As well as the business links between the schools and particular local employers, Building Schools for the Future can also support regeneration in communities, many of which suffer from high levels of long-term unemployment. An obvious way that happens is through the programme’s immediate economic impact on the construction industry. The Minister may be familiar with a report published by the UK Contractors Group last year entitled “Construction in the UK economy: The Benefits of Investment”. It estimates that every £1 the Government invest in building a new school has a net cost of just 44p to them, but a wider total economic benefit of between £3.80 and £5. In this economic period, when we have come out of recession but have a fragile economic recovery, a programme that gives such a boost to the local economy and the construction industry is surely a worthwhile one with which to continue.
Liverpool estimates that Building Schools for the Future wave 6 will create at least 200 new apprenticeships for local people, and I am sure that the same will apply in Sefton and neighbouring authorities that seek to benefit from the programme. Building Schools for the Future can prepare the young people in schools today for the jobs of tomorrow and provide much needed jobs and apprenticeships today for young people and older people in our local communities.
The Government have been clear since the election that they are reviewing Building Schools for the Future—indeed, there were rumours that we could expect an imminent announcement on its future direction. I would like clarification from the Minister on, first, the time scale for the review. Clearly, the uncertainty hanging over schools—not only those in Liverpool—is itself damaging, so they would like a sense of how quickly decisions will be made. Secondly, what are the criteria against which central Government will make the decisions, and, thirdly, what opportunities will exist for MPs, local authorities and schools to make representations as part of the review? I would like to bring a delegation from Liverpool to meet the Secretary of State at his earliest convenience to make the case for Liverpool’s Building Schools for the Future programme.
I know from previous encounters, when we were on opposite sides of the House to those we are on now, that the Minister is personally deeply committed to high educational standards in all schools. I hope that he will take the opportunity today, first, to congratulate the schools and students in Liverpool on their fantastic progress over the past 13 years; secondly, to recognise the considerable hard work put in by the schools and the city council to develop their Building Schools for the Future plans; and, finally, to give us some optimism that that work has not been done in vain.
I thank my hon. Friend for securing today’s debate. It is a timely debate; I have a meeting on Friday in my constituency with six schools that are expecting building work later this year under Building Schools for the Future wave 6. It is not only with the heads and their chairs of governors, but with members of the local business community, who, as my hon. Friend highlighted, are very supportive of the scheme. Does he believe, as I do, that every teacher deserves to teach, every student deserves to learn and every parent deserves to know that their children are being taught in an environment fit for the 21st century? It will be a travesty if all the Liverpool schools in Building Schools for the Future wave 6, including the six in my constituency, are not built later this year.

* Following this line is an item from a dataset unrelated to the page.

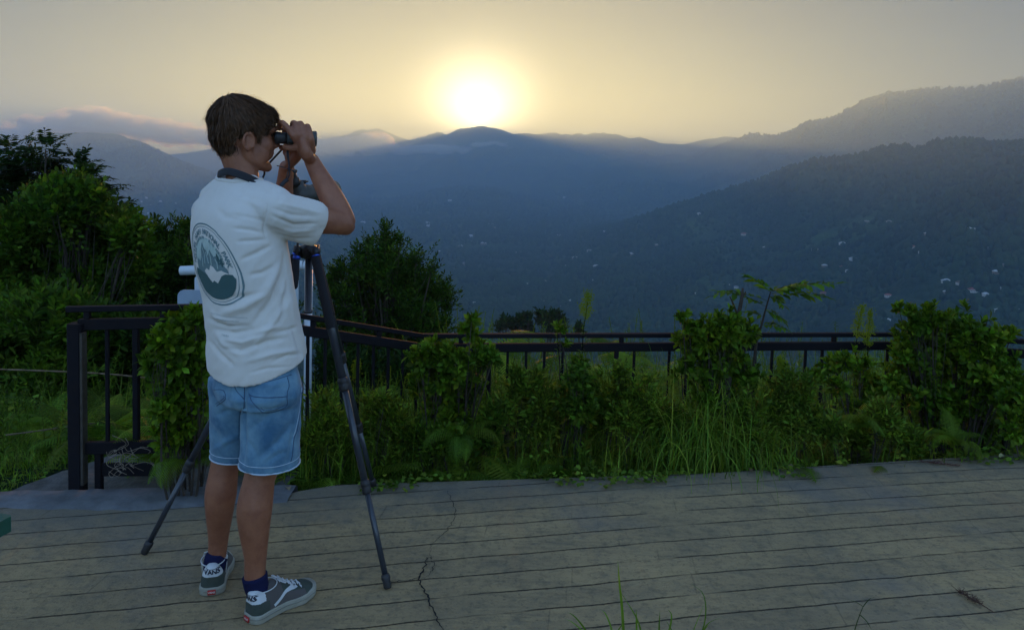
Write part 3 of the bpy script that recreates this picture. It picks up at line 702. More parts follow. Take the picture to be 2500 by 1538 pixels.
    V = fold(V, Nn, [([(586,905),(584,985),(583,1110)], -.012, 6), ([(592,975),(640,985),(690,975)], -.003, 5), ([(600,1030),(640,1000),(690,970)], -.005, 8), ([(620,1100),(670,1060),(705,1010)], -.006, 9), ([(585,990),(548,985),(525,995)], -.005, 6),
                     ([(515,1080),(540,1060),(570,1050)], .005, 7), ([(640,1110),(668,1090),(690,1085)], -.004, 6), ([(578,900),(560,930),(555,990)], .004, 8), ([(604,915),(650,925),(690,915)], .004, 9), ([(712,1000),(700,1060),(690,1110)], -.003, 4),
                     ([(500,1010),(520,1040),(528,1085)], -.004, 7), ([(705,930),(718,980),(715,1030)], .004, 6), ([(595,1060),(612,1085),(618,1115)], -.004, 6)])
    px, py = proj(V); V = V+Nn*(fbm(px/30, py/30, 3, 55)*.003)[:, None]
    shorts = link('shorts', mesh_np(V, F), M_DENIM, body); hb = bvh_of(V, F); tuck(body, hb, lambda v: .45 < v.z < 1.1 and v.z > (min(p.z for p in hems[0])+.10), .012)
    for hr in hems:
        m = sum(hr, Vector())/32
        for up_, w_, mt_, nm in ((.026, .0011, M_STITCH, 'hem_stitch'), (.002, .0028, M_STITCH, 'hem_edge')):
            pts = []
            for v in hr+[hr[0]]:
                p = v+UP*up_; o_ = p+(p-(m+UP*up_)).normalized()*.08; h = hb.ray_cast(o_, ((m+UP*up_)-o_).normalized(), .2); pts.append((h[0] if h[0] and (h[0]-p).length < .014 else p)+(o_-p).normalized()*.0006)
            MB().tube(pts, w_, 6, cap=False).build(nm, mt_, shorts)
    def surf_line(name, pxs, w_, mt_, dn=None):
        pts = []
        for (x, y) in [tuple(q) for q in spline(pxs, 6)]:
            d = ray(x, y).normalized(); h = hb.ray_cast(CAMP, d, 6)
            if h[0]: pts.append(h[0]-d*.0004)
        if len(pts) > 2: MB().tube(pts, w_, 5).build(name, mt_, shorts)
    for nm, ln, w_, mt_ in (('pocket_seam', [(600,948),(612,952),(640,954),(672,953),(690,951)], .0013, M_SEAM), ('pocket_seam', [(690,938),(689,955),(688,974),(660,988),(634,990),(622,982),(604,962),(598,945)], .0011, M_SEAM), ('pocket_seam', [(689,970),(660,983),(636,985),(626,979)], .0009, M_SEAM),
                            ('pocket_seam', [(513,935),(536,937),(541,957),(528,968),(520,974)], .0012, M_SEAM), ('pocket_seam', [(536,950),(538,954),(526,964),(517,969)], .0009, M_SEAM), ('centre_seam', [(586,905),(587,940),(585,990)], .0014, M_SEAM), ('yoke_seam', [(555,905),(566,935),(586,958)], .0011, M_SEAM),
                            ('side_seam', [(727,925),(722,975),(714,1030),(706,1052),(702,1090),(698,1108)], .0013, M_SEAM), ('side_stitch', [(724,930),(719,985),(710,1030),(704,1048)], .0011, M_STITCH), ('yoke_seam', [(604,918),(640,916),(700,899)], .0011, M_SEAM), ('pocket_seam', [(690,905),(694,925),(690,940)], .0012, M_SEAM)):
        surf_line(nm, ln, w_, mt_)
    # ---------------- socks and shoes
    M_SUEDE = mat('dark_green_suede', (.040,.055,.045), .95, var=.6, var_scale=30, base2=(.065,.075,.062), bump=.001, bump_scale=300); M_CANV = mat('grey_canvas', (.09,.078,.072), .95, bump=.001, bump_scale=500, var=.4, var_scale=30, base2=(.09,.085,.085))
    M_LEATH = mat('white_leather', (.55,.57,.59), .5, var=.3, var_scale=30, base2=(.6,.6,.6)); M_RUB = mat('off_white_rubber', (.32,.305,.25), .7, var=.9, var_scale=25, base2=(.26,.25,.20)); M_RED = mat('red_rubber', (.42,.02,.02), .6); M_INK2 = mat('black_print', (.01,.012,.03), .7)
    def shoe(heel, az, side, ankle, L=.252):
        f = hdir(az); r = Vector((f.y, -f.x, 0)); o = Vector((heel.x, heel.y, 0))
        def Q(x, y, z): return o+f*x+r*y+UP*z
        def half(x):     # sole half width outer/inner along length (0 heel..1 toe)
            t = x/L; wv = .033*math.sqrt(max(0, 1-((.12-t)/.12)**2)) if t < .12 else (.033-.002*math.sin((t-.12)/.35*math.pi) if t < .47 else (.031+.014*math.sin((t-.47)/.5*math.pi/1.15) if t < .80 else None))
            if wv is None: u = (t-.80)/.20; wv = .0405*math.sqrt(max(0, 1-u**2.3))
            return wv*1.20
        def bend(x): t = x/L; return side*(-.012*math.sin(t*math.pi)*t)
        shp = empty('shoe', Q(.1, 0, 0)); shp.parent = body
        bpy.context.view_layer.update()
        xs = [.0006, .004, .010, .02]+[L*k/16 for k in range(2, 15)]+[L-.018, L-.009, L-.003, L-.0005]
        def slab(z0, z1, grow, b):
            n = len(xs); ringp = [(x, half(x)+grow) for x in xs]; loop = [(x, bend(x)+w_) for x, w_ in ringp]+[(x, bend(x)-w_) for x, w_ in ringp[::-1]]
            cx_ = L/2; V = []
            for (z, s_) in ((z0, .985), (z0+.003, 1), (z1-.003, 1), (z1, .985)):
                for x, y in loop: V.append(Q(cx_+(x-cx_)*(s_ if grow == 0 else s_*1.01), y*s_, z+.012*max(0, (x/L-.75)/.25)**2))
            m = len(loop); F = []
            for i in range(3):
                for k in range(m): a0 = i*m+k; a1 = i*m+(k+1) % m; F.append((a0, a1, a1+m, a0+m))
            F.append(tuple(range(m))[::-1]); F.append(tuple(range(3*m, 4*m))); return V, F
        MB().add(*slab(0, .028, .003, 0)).build('sole', M_RUB, shp)
        MB().add(*slab(.016, .019, .0045, 0)).build('sole_trim', mat('sole_line', (.30,.29,.24), .7), shp)
        # upper as rings across the length
        def top(x):
            t = x/L
            return float(np.interp(t, [0, .03, .10, .20, .30, .38, .46, .58, .70, .82, .92, .97, 1.0], [.088, .098, .102, .098, .100, .106, .094, .074, .058, .050, .044, .036, .024]))
        rings_ = []
        for x in [.004, .010, .02]+[L*k/18 for k in range(2, 17)]+[L-.012, L-.004]:
            h = top(x)+.0; w_ = half(x)-.001; rg = []
            for k in range(21):
                t = math.pi*k/20; cw = math.cos(t); sw = math.sin(t); nar = 1-.30*(sw**2)*(1 if x/L < .5 else .6)
                e_ = .62 if x/L < .45 else .8
                rg.append(Q(x, bend(x)+w_*abs(cw)**e_*(1 if cw > 0 else -1)*nar, .02+(h-.02)*sw**.75))
            rings_.append(rg)
        V = [v for g in rings_ for v in g]; n = 21; F = []
        for i in range(len(rings_)-1):
            for k in range(n): a0 = i*n+k; a1 = i*n+(k+1) % n; F.append((a0, a1, a1+n, a0+n))
        F.append(tuple(range(n))[::-1]); F.append(tuple(range((len(rings_)-1)*n, len(rings_)*n)))
        V, F = voxel_union([(V, F)], .003, 2, .4)
        # cut the collar opening down around the ankle
        rel = V-np.array(o); xx = rel@np.array(f); yy = rel@np.array(r); zz = V[:, 2]
        V[:, 2] = zz
        me = mesh_np(V, F); up_ = link('upper', me, [M_CANV, M_SUEDE, M_LEATH], shp)
        cen = np.array([V[list(ff)].mean(0) for ff in (F if not isinstance(F, np.ndarray) else F)])
        rc = cen-np.array(o); fx = rc@np.array(f); fy = rc@np.array(r); fz = cen[:, 2]
        mi = np.zeros(len(cen), int)
        mi[(fx < .062) & (fz < .064-.12*np.clip(fx-.03, 0, 1))] = 1
        mi[(fx > .195)] = 1; mi[(fx > .115) & (fx < .215) & (fz > np.interp(fx, [.115, .215], [.062, .040]))] = 1
        mi[(fx < .050) & (fz >= .064) & (fz < .106)] = 2
        up_.data.polygons.foreach_set('material_index', mi.astype(np.int32)); ub = bvh_of(V, F)
        # padded collar edge
        cr_ = [Q(.059+.0425*math.cos(t), .0395*math.sin(t), (.100+.004*math.cos(t)) ) for t in [2*math.pi*k/24 for k in range(25)]]
        MB().tube(cr_, .0016, 8, cap=False).build('collar_edge', M_LEATH, shp)
        # side stripe both sides
        for sd in (-1, 1):
            pts2 = [(.078, .036), (.098, .046), (.120, .060), (.140, .063), (.165, .060), (.185, .058), (.190, .050)]
            me2 = strip2d([tuple(q) for q in spline(pts2, 5)], .010); subdiv(me2, .006)
            decal('side_stripe', me2, ub, o, f, UP, r*sd, M_LEATH, shp, .0014, .2)
        # heel tab lettering, heel label
        me2 = text_mesh('VANS', .020, bold=.0008); subdiv(me2, .004)
        bk = -f; decal('heel_lettering', me2, ub, o+UP*.081, r, UP, bk, M_INK2, shp, .0012, .2)
        me2 = poly2d([(-.021,.0105),(.021,.0105),(.021,.0118),(-.021,.0118)]); subdiv(me2, .004); decal('heel_lettering', me2, ub, o+UP*.0795, r, UP, bk, M_INK2, shp, .0012, .2)
        b = MB(); rot = Matrix((tuple(r), tuple(f), tuple(UP))).transposed(); b.box(Q(-.0035, 0, .015), (.013, .002, .008), rot); b.build('heel_label', M_RED, shp)
        me2 = text_mesh('VANS', .009, bold=.0004); me2.transform(Matrix.Translation((0, 0, 0))); V2 = [Q(-.0058, v.co.x, .015+v.co.y) for v in me2.vertices]
        m3 = bpy.data.meshes.new('hl'); m3.from_pydata(V2, [], [tuple(p.vertices) for p in me2.polygons]); link('heel_label_lettering', m3, mat('label_text', (.6,.45,.42), .6), shp)
        # laces
        b = MB()
        for k in range(5):
            x = .112+k*.018; zt = top(x)+.004
            b.tube([Q(x, bend(x)-.016, zt-.007), Q(x+.004, bend(x), zt), Q(x+.009, bend(x)+.016, zt-.008)], .0022, 6); b.tube([Q(x+.009, bend(x)-.016, zt-.009), Q(x+.004, bend(x), zt+.002), Q(x, bend(x)+.016, zt-.007)], .0022, 6)
        for s_ in (-1, 1):
            b.tube([Vector(q) for q in spline([tuple(Q(.112, 0, top(.112)+.006)), tuple(Q(.100, s_*.018, .108)), tuple(Q(.118, s_*.034, .096)), tuple(Q(.125, s_*.010, .090))], 5)], .0017, 6)
            b.tube([Vector(q) for q in spline([tuple(Q(.112, 0, top(.112)+.006)), tuple(Q(.130, s_*.030, .092)), tuple(Q(.150, s_*.040, .070))], 5)], .0017, 6)
        b.build('laces', M_LEATH, shp)
        return shp
    for (heel, az, side, ank) in ((gnd(594,1494), 39, 1, ankR), (gnd(508,1430), -17, -1, ankL)):
        f = hdir(az); shoe(Vector((heel.x, heel.y, 0)), az, side, ank)
        hh = Vector((heel.x, heel.y, 0))+f*.058
        top_ = ank+UP*.016; pts = [hh+UP*.045, hh.lerp(Vector((top_.x, top_.y, 0)), .75)+UP*.092, top_]
        b = MB().tube([Vector(q) for q in spline([tuple(p) for p in pts], 4)], [s[0] for s in spline([(.034,), (.0385,), (.0405 if side > 0 else .0375,)], 4)], 24, cap=True)
        b.build('sock', M_SOCK, body)
    return dict(B0=B0, BA=BA, BS=BS, HC=HC, H=H, BF=BF, BR=BR, body=body)
PERSON = build_person()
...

My hon. Friend makes the case powerfully and eloquently on behalf of all the schools in her constituency that are part of the programme. As I said at the beginning, there is a vision here. It started with Ministers in the previous Government but was based on the evidence of schools such as the ones my hon. Friend cites, which is evidence that very poor buildings hold back schools that, in many ways were doing well and making great progress, but that could become schools that do excellently, if they had the necessary facilities and buildings.